It is true that MC-programs has a bias towards overconcentration. But...

1) A improvements to the simulations of MC-program as implemented by MoGo and
Valkyria does diminish the problem. In fact most of the strength of these
programs from doing that. I think it is next to possible to explicitly program
the concept of overconcentration, but fortunately you do not have to. The
problem goes away when you fixed other more immediate problems with the
simulations.

2) Deeper search makes these programs stronger. Valkyria always get stronger
with increased search. Just playing MoGo on fixed time limits does not tell you anything about what it could possibly find out. It is more informative to watch the principal variation change over time. As it goes deeper the sequence always
get better and better, and when you see that you know that increased thinking
will imrove the principla variation forever. This does not mean that always
plays the best move in the end, but it means that algorithm recursively
improves the analysis all over the tree and only a serious bug can stop that
from happen.

Note that MC-programs do not have high level concepts programmed into them. Thus
you will alwyays be able to say "it played X because it does not understand Y"
whenver it plays a bad move but this is wrong. Correct is: "it played X because
it did not search deep enough".

-Magnus

Quoting terry mcintyre <[EMAIL PROTECTED]>:

From: Don Dailey <[EMAIL PROTECTED]>

On Mon, 2007-01-22 at 03:43 +0100, alain Baeckeroot wrote:
The few games i played against mogobot on 19x19 shows that it does not
"know" overconcentration. And i can safely bet that increasing
thinking time will not solve this,

By definition, a scalable program can solve all problems so your statement is incorrect.

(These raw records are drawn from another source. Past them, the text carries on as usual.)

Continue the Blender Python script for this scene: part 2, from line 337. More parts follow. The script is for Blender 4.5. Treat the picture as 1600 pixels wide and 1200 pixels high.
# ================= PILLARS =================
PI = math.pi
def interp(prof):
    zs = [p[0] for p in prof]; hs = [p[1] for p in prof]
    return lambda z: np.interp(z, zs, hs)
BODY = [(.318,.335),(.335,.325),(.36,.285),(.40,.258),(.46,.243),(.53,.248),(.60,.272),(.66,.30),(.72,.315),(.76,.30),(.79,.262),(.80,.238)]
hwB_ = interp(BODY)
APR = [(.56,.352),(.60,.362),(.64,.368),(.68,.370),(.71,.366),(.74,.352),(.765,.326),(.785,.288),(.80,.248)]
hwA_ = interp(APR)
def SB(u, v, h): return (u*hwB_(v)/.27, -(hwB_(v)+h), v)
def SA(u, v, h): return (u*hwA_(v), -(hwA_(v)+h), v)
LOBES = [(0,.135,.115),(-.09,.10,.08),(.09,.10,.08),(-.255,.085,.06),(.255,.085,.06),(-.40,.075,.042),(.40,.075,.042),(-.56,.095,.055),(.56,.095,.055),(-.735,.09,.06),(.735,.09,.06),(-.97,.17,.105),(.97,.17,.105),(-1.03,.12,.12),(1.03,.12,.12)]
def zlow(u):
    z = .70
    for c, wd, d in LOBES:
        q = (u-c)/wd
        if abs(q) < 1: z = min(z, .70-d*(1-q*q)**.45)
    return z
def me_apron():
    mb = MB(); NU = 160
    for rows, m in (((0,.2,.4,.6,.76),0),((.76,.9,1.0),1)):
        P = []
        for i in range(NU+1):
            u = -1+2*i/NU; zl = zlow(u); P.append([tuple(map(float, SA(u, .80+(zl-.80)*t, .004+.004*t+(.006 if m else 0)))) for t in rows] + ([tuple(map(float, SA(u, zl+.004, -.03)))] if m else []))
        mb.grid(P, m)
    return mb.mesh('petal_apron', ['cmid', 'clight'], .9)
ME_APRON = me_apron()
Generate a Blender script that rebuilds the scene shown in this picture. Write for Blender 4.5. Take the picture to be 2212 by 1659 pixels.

Is Computer Go infinitely scalable? Is Mogobot, in particular, scalable?

Most programs reach scalability limits at some point. If the concept of "overconcentrated shape" is not inherent in a given program, it might take a vast number of simulations to compensate for that lack.

I suspect that monte carlo will need to be merged with some method of learning patterns and concepts to play higher-level Go in human-scale timeframes.